Irish economy will return to 5% growth by 2005-2006, says commission

THE European Commission issued a broadly positive report yesterday on Ireland's economic growth and stability over the next two years.

Irish economy will return to 5% growth by 2005-2006, says commission

However, they were not as upbeat about the British or Dutch economies which are predicted to run budget deficits of more than 3% of GDP in the coming year. They said France was facing a fourth year of breaching the eurozone rules.

Economic and Monetary Affairs Commissioner Pedro Solbes, giving his main conclusions on the Irish Broad Economic Policy Guidelines programme, said the macro-economic scenario seemed to be realistic.

It envisages a gradual return by 2005 2006 to growth of around 5% which the Commission believes would be sustainable in the medium term.
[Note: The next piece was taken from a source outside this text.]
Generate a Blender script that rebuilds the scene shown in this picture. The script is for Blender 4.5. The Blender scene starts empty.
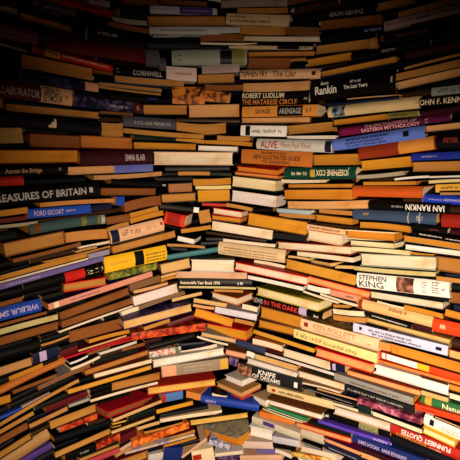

According to new estimates from the Department of Finance issued this month, the general government deficit of last year is now expected to be 0.1% of GDP which is 0.6 percentage points better than the target due to a tax overshoot and savings on expenditure.

The update also predicts a widening of the deficit to 1.2% of GDP on average over the years 2004 to 2006 as a result of a significant decline in the revenue ratio that will outweigh the proposed cuts in expenditure.

The deficit will increase to 1.1% of GDP in 2004 from 0.1% in 2003. This is mainly due to the mechanical effect of the one-off boost to revenues of advancing the date of payments of capital gains tax in 2003. The deficit is predicted to grow further to 1.4% in 2005 before reducing to 1.1% in 2006.

However, the cyclically-adjusted deficit remains below 1% of GDP in each year, though the Commission said this is surrounded by an unusual margin of uncertainty. They note sizeable contingency provisions for 2005 and 2006 and expect Ireland's budgets to be close-to-balance by the end of 2006 in line with eurozone policy.

Ireland has the second lowest level of general government debt in the EU at around 33% of GDP. This debt would fall over the next few years were it not for the 1% of GNP going to the National Pensions Reserve Fund.